John Bailey Jr. of Hanover, Massachusetts. Tall case clock.

A mahogany veneered tall case clock signed on the dial by John Bailey Jr., of Hanover, Massachusetts.

This fine example features a case that is veneered in figured mahogany. The veneer selected features long sweeping grain patterns which are prominently displayed in the construction of the case. This case stands four flared French feet. They are wonderfully elevated and transition to a drop apron or curtain in the center of the case. The base panel features a cross banded border. This frames a figured panel. The base transitions to the waist through a compressed waist molding. The waist is long and narrow. This section centers a rectangular door that is fitted with an applied molding. The door is crossbanded in mahogany around the outer edge. The sides of the waist are fitted with inset quarter columns that are boldly reeded. They terminate in brass quarter capitals. The hood or bonnet is surmounted by three capped finial plinths or chimneys. They are surmounted by three wooden finials in the form of urns. The plinths also help support a very attractive pierced and open fret work pattern. This design is traditionally found in Southeastern New England. Fully turned and nicely shaped reeded bonnet columns ending brass capitals flank the bonnet door. The bonnet or hood door is fitted with glass and opens to allow one access the the painted iron dial.

This dial was painted in Boston. It was most likely painted by Samuel Curtis due to the stylistic design. Each of the four spandrel areas are decorated with colorfully geometric patterns. A gilt circle is positioned outside the time ring. This time ring is formatted with Roman hour numerals, Arabic five minute markers and a subsidiary seconds dial. The calendar day is displayed in a small aperture under the center arbor. In the arch is a lunar calendar or a moonphase mechanism. This dial is signed by the Maker. His signature is wonderfully displayed in a fluid script format. The working location of “HANOVER” is displayed in block lettering. This dial is secured to the movement without the use of a falseplate.

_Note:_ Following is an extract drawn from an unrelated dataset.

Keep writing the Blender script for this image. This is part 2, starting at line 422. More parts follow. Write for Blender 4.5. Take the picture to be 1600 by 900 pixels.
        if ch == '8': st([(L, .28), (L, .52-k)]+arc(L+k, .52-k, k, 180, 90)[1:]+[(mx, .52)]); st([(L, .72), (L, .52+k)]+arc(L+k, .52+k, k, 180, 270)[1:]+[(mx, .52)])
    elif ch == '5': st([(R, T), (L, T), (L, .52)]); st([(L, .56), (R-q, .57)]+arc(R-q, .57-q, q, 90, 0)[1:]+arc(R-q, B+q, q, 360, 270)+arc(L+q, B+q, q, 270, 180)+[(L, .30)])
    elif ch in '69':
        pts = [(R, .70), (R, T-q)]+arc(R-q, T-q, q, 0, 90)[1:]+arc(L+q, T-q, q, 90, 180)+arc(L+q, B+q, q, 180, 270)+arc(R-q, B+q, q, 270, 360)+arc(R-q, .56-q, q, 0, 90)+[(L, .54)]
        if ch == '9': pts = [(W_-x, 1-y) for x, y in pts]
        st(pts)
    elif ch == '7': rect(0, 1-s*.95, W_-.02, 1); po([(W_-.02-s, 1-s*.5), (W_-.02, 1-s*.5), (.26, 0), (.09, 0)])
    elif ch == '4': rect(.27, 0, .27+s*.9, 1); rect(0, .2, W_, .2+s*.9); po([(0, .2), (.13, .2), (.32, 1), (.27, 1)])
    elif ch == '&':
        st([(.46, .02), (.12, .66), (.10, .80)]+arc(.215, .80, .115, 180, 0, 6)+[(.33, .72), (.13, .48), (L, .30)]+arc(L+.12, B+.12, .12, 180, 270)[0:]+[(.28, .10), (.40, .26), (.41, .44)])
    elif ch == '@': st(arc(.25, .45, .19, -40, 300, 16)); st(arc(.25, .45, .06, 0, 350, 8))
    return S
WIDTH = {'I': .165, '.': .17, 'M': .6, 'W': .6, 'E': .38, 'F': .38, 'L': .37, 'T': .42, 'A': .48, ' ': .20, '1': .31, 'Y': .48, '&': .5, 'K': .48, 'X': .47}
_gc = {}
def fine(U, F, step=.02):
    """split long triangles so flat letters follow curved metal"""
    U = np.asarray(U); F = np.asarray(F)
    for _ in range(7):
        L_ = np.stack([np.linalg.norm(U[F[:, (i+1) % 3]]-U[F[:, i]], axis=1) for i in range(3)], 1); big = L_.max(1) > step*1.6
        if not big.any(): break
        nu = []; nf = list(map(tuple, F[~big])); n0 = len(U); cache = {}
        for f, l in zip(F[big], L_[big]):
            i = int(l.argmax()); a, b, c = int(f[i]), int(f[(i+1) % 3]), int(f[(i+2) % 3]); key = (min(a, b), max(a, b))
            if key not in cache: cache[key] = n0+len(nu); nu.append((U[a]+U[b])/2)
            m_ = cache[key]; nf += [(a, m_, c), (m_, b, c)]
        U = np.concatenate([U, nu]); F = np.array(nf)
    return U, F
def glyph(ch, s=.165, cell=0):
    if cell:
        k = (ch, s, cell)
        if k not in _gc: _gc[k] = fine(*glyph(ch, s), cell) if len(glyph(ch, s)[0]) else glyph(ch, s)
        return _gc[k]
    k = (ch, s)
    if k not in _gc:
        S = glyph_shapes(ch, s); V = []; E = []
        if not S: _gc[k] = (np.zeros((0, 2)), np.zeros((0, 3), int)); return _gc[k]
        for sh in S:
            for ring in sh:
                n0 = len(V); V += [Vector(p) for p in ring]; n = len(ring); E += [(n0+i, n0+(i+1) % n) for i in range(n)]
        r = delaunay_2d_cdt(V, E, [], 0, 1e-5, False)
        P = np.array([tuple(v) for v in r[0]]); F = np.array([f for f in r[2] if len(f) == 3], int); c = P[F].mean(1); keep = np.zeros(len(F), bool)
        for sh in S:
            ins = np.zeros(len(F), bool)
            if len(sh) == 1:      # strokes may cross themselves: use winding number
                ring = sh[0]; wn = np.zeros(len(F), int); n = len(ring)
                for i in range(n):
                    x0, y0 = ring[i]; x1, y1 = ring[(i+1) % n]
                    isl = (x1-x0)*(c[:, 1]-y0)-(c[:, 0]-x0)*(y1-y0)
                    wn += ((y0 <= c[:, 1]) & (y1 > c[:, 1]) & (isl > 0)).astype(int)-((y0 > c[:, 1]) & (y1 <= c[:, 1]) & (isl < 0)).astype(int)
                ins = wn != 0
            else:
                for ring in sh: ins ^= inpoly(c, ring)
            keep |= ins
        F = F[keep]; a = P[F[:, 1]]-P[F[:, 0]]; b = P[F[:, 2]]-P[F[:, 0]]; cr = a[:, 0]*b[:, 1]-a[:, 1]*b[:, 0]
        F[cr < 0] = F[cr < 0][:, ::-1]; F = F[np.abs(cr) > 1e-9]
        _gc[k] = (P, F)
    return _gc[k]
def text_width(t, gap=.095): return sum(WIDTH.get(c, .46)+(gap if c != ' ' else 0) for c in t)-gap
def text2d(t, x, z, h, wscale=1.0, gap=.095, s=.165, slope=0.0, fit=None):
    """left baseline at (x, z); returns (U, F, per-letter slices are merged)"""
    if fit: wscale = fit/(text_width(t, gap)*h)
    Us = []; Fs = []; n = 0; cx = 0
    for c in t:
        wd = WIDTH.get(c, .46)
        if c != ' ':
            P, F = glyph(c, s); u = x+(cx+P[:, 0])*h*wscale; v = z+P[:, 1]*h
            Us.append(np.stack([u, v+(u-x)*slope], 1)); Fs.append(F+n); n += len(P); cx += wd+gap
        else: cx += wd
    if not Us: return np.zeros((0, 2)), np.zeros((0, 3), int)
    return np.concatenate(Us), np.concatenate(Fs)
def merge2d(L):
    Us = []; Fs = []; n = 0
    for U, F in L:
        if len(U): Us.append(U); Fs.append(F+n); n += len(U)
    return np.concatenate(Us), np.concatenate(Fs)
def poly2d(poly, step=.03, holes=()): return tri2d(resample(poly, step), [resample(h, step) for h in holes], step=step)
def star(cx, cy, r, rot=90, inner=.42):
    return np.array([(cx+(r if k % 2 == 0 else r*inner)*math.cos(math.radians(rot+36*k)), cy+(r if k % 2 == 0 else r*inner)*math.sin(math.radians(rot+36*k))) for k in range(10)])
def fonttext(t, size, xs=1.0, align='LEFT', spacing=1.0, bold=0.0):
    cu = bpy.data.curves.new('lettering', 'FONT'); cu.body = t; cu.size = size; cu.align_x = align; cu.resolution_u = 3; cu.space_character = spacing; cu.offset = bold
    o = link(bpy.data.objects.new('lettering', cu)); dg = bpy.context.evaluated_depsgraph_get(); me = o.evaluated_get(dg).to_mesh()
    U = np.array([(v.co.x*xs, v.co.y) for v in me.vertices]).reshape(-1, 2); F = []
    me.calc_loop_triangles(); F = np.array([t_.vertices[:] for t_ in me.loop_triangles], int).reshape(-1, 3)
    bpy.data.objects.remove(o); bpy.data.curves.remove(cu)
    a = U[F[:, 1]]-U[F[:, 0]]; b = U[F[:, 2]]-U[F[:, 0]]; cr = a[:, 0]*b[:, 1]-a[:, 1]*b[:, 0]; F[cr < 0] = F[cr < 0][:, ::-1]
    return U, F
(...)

This movement is constructed in brass and is good quality. It is weight driven and designed to run eight days on a full wind. It is a time and strike design having a rack and snail striking system. As a result, it will strike each hour on the hour. This is done on a cast iron bell which is mounted above the movement.

This clock stands approximately 92 inches tall to the top of the finial and was made circa 1820. This clock is inventory number NN-3.

About John Bailey III or Jr. of Hanover and New Bedford, Massachusetts.

John Bailey III or Junior was born in Hanover, Massachusetts on August 13, 1787. It is thought that he learned the family trade of clockmaking from his father John II. John III finished his apprenticeship in 1809 at the tail end off the tall case clocks popularity. The wall timepiece, and shelf clock became the clock of choice due to its reduction in cost. In June of 1809, he moved to Portland , Maine and worked mostly as a repairman. In November of 1810, he married Anna Taber, the daughter of a prominent Quaker merchant in Portland. In 1811, they returned to Hanover. It is during this next period of his life that we find him traveling in the South during the winters and setting up temporary repair shops and shipping whole clocks from the North to Southern clients all while maintaining a shop in Hanover. In 1824, he had moved his business from Hanover to the growing city of New Bedford, which is located on the Massachusetts south coast. Here he took the shop formerly occupied by the clockmakers Almy & Wall. In addition to his reputation as a fine businessman, clockmaker and chronometer repairman, Bailey became well known for his Anti-slavery convictions. He traveled extensively, including to the South, to preach his message of abolitionism. This was a stance that eventually cost him is business in New Bedford. In 1848, he moved to Lynn, MA where he operated “The Old Curiosity Shop” a jewelery and repair business on Union Street. He died in there in 1883 on March 2nd. Over his life time, he saw the cost of a clock start at $60 and fall to $2 due to the gearing up of mass production methods. Clocks were no longer for the most affluent of a community.

Over the years, we have owned a fair number of clocks made by him. Some of which included numerous tall case clocks, dwarf clocks and wall timepieces.